THE UK Government has outlined its vision for broadcasting in the UK in proposed legislation that could have a far-reaching impact on S4C.

Nadine Dorries, The secretary of state for digital, culture, media and sport, has published the white paper which outlines “the government’s vision for the broadcasting sector” in the UK.

While the focus has, in recent weeks, been on the white paper’s plans for the privatisation of Channel 4, it details changes that will impact S4C. 

The main points in relation to S4C and Wales:  

  • Make the importance of programmes broadcast in the UK’s indigenous regional and minority languages clear in legislation. 
  • Update S4C’s public service remit to include digital and online services. 
  • Legislate to support S4C and the BBC in moving away from the current framework requiring the BBC to provide S4C with a specific number of hours of television programming, allowing them to agree to an alternative arrangement that better suits the evolving broadcasting landscape. 
  • Introduce a new prominence regime for on-demand television.
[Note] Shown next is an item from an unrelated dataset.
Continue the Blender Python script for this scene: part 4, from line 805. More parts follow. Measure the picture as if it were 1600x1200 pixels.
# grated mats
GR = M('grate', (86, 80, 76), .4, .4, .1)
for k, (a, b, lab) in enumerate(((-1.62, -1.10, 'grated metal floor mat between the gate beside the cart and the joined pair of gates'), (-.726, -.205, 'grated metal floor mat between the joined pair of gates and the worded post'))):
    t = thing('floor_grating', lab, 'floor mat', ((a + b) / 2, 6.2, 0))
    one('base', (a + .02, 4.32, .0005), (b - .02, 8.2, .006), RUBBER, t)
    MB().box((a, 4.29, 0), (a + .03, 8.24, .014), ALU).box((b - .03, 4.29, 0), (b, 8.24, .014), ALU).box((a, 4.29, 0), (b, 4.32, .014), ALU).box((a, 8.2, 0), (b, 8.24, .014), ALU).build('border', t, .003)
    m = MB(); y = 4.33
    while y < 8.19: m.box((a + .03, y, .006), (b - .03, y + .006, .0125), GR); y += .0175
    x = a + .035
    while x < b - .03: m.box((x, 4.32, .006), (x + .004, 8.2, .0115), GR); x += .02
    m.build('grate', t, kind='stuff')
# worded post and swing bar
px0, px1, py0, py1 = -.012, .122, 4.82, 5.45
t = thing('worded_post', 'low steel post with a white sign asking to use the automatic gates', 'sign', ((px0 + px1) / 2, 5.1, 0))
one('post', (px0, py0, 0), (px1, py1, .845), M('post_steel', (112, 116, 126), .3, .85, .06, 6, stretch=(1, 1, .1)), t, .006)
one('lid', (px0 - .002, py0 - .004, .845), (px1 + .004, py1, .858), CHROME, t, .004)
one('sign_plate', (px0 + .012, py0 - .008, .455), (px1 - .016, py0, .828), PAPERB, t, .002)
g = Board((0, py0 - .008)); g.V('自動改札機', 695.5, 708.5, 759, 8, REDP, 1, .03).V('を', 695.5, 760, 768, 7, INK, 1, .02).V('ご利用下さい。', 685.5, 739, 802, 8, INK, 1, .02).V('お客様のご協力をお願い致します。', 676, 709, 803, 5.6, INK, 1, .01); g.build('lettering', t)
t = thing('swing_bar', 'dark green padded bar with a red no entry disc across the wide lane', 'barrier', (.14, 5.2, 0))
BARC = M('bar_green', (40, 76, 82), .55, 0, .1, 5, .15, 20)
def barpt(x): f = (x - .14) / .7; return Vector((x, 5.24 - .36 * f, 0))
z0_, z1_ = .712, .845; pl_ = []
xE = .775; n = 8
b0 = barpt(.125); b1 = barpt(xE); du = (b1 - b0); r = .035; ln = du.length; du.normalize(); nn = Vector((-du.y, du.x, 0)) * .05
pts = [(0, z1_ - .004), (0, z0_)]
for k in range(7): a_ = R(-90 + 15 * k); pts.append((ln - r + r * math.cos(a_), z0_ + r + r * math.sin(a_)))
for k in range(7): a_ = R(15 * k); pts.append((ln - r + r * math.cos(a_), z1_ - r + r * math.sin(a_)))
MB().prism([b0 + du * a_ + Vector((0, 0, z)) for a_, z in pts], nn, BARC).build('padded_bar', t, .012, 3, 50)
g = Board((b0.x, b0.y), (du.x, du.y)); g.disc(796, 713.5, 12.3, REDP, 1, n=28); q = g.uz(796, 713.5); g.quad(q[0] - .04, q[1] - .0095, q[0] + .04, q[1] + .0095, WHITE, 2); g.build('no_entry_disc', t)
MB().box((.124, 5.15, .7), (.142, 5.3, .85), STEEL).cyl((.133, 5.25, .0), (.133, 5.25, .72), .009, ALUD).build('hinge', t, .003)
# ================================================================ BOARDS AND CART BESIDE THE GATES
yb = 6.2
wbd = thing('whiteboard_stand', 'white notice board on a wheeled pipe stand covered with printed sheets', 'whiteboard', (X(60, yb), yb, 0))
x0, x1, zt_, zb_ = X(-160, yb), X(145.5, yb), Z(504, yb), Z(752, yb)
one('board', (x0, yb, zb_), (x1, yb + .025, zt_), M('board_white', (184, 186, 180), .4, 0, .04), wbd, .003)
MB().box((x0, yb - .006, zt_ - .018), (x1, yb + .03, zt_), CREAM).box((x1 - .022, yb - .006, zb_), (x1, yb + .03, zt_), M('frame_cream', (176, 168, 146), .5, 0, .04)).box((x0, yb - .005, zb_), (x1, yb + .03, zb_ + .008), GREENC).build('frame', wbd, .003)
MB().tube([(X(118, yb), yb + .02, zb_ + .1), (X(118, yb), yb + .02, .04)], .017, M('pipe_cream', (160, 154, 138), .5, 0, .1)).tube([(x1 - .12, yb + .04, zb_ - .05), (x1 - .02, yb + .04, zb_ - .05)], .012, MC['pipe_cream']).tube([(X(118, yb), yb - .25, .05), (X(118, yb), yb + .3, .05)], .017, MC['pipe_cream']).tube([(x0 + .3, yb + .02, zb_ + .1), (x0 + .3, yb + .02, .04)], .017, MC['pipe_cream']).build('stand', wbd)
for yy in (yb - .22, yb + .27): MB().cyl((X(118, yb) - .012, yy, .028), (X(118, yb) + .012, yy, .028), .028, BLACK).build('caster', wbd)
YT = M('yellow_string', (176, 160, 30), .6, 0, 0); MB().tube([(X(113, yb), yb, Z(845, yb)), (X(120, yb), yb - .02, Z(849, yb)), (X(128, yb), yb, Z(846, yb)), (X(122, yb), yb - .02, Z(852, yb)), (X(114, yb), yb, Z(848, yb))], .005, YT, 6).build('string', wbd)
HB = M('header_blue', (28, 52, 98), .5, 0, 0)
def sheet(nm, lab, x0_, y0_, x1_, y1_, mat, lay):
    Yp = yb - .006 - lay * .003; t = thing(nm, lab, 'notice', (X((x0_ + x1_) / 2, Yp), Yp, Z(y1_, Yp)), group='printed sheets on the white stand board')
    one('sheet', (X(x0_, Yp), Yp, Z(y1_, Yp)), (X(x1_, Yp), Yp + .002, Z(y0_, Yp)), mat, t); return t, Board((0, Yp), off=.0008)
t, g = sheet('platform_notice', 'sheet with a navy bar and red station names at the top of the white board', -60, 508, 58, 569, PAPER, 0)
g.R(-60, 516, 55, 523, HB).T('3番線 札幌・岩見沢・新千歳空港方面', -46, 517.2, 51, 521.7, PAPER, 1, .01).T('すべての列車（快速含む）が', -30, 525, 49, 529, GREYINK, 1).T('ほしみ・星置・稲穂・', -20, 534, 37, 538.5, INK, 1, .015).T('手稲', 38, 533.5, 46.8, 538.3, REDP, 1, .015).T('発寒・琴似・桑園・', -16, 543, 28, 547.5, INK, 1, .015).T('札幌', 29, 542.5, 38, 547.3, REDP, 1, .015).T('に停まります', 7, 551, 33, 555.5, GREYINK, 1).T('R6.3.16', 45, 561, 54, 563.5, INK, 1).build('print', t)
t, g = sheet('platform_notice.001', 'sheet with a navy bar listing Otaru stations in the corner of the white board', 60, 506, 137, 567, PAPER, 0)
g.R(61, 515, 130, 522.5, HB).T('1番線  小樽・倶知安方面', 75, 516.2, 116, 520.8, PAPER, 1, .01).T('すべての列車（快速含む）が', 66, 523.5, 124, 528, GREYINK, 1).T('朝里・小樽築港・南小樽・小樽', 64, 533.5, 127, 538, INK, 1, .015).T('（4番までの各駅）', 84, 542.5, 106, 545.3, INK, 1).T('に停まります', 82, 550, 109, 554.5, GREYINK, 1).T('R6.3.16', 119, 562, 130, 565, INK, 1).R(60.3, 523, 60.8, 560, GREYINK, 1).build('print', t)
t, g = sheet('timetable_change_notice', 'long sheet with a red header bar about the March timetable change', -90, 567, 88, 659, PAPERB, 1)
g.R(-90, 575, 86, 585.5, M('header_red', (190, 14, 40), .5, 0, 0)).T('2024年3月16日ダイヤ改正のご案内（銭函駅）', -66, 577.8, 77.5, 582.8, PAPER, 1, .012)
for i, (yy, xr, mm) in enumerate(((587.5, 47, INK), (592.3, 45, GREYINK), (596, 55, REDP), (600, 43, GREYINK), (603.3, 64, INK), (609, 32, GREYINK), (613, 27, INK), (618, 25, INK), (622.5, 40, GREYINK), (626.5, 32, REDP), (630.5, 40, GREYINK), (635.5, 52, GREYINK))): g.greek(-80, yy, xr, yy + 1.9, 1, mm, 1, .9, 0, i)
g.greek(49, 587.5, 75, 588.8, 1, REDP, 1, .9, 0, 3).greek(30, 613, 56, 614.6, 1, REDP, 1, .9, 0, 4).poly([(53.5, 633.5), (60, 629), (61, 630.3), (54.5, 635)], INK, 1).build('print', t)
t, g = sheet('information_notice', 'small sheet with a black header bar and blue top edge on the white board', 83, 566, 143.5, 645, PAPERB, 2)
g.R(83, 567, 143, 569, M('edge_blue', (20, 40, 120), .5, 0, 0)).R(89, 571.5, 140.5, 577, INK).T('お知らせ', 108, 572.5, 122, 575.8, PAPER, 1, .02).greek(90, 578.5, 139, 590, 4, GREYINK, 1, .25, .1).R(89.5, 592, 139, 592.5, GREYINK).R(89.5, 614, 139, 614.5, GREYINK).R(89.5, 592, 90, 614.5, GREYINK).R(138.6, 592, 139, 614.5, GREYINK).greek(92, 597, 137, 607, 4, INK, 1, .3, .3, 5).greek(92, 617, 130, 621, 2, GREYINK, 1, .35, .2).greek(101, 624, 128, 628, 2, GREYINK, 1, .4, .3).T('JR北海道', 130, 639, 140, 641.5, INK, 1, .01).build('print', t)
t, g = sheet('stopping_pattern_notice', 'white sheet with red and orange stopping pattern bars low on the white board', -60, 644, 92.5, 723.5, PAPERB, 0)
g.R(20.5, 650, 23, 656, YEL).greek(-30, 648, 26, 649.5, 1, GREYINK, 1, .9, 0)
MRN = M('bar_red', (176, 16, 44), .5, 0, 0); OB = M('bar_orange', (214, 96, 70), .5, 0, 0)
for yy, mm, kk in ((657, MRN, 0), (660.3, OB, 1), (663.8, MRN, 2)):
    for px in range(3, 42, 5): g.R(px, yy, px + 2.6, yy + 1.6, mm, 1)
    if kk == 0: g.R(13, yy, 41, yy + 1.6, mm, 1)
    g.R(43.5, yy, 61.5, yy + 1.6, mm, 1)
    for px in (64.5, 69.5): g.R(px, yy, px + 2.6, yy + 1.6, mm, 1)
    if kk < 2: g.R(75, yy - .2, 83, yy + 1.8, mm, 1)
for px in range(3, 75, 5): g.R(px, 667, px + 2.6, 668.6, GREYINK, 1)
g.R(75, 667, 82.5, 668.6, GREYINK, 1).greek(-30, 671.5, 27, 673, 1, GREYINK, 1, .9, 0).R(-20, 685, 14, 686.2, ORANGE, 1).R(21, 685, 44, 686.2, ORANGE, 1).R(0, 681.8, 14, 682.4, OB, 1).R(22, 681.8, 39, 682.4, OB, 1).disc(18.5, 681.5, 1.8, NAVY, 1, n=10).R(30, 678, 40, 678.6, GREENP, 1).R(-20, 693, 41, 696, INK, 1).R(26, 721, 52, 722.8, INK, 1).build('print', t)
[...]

Ensuring prominence for S4C on these services. 
  • Supporting the British Film Commission to facilitate the growth of seven geographic production hubs – including one in each nation – and numerous new studio developments all across the UK. 

The document secures S4C’s financial future. A review of the licence fee funding model will be carried out ahead of the BBC’s next charter period, to be confirmed by 2027.

Dorries has said licence fee is “completely outdated” and told The Spectator: “We are going to very soon announce that we are going to be looking very seriously about how we fund the BBC.

“We are ready to implement a new way of funding the BBC.

“We’re going to be looking at how Ofcom hold the BBC to account and then very shortly after that we will be announcing other measures that we are going to put into place to start looking at how the BBC will be funded in the future so that we are well in time to have that in place for the Charter renewal.”

The DCMs announced in January that S4C would be funded fully from the license fee for the next six years, £88.8 million a year for the next two years, with an increase in line with inflation from then on.

The Westminster Government will also provide an additional £7.5 million a year with the specific aim of enabling S4C to distribute content across digital platforms.  

Changes in the way audiences, young and old, access and consume content, pose a specific threat to S4C as they face increasing competition for audiences.  

This week's announcement that Nordic streaming service Viaplay has won the rights to broadcast Wales football games, and its suggestion that it will produce its own Welsh language commentary, has also demonstrated that the channel is no longer the only outlet for Welsh language content.

Last year Amazon Prime commissioned its own Welsh language commentary for Wales rugby games it held the rights to rather than sharing them with S4C for Welsh language commentary.

Despite broadcasting not being devolved, the Welsh Government, as part of the partnership deal between it and Plaid Cymru is committed to setting up a Shadow Broadcasting and Communications Authority for Wales. 

Cymdeithas yr Iaith is calling for responsibilities over broadcasting to be devolved from Westminster to the Senedd. 

The UK Government said its white paper is aimed at implementing broadcasting reforms to “create a new golden age of British TV and help the nation’s public service broadcasters thrive.”

The document did not provide further details on the BBC’s funding reforms.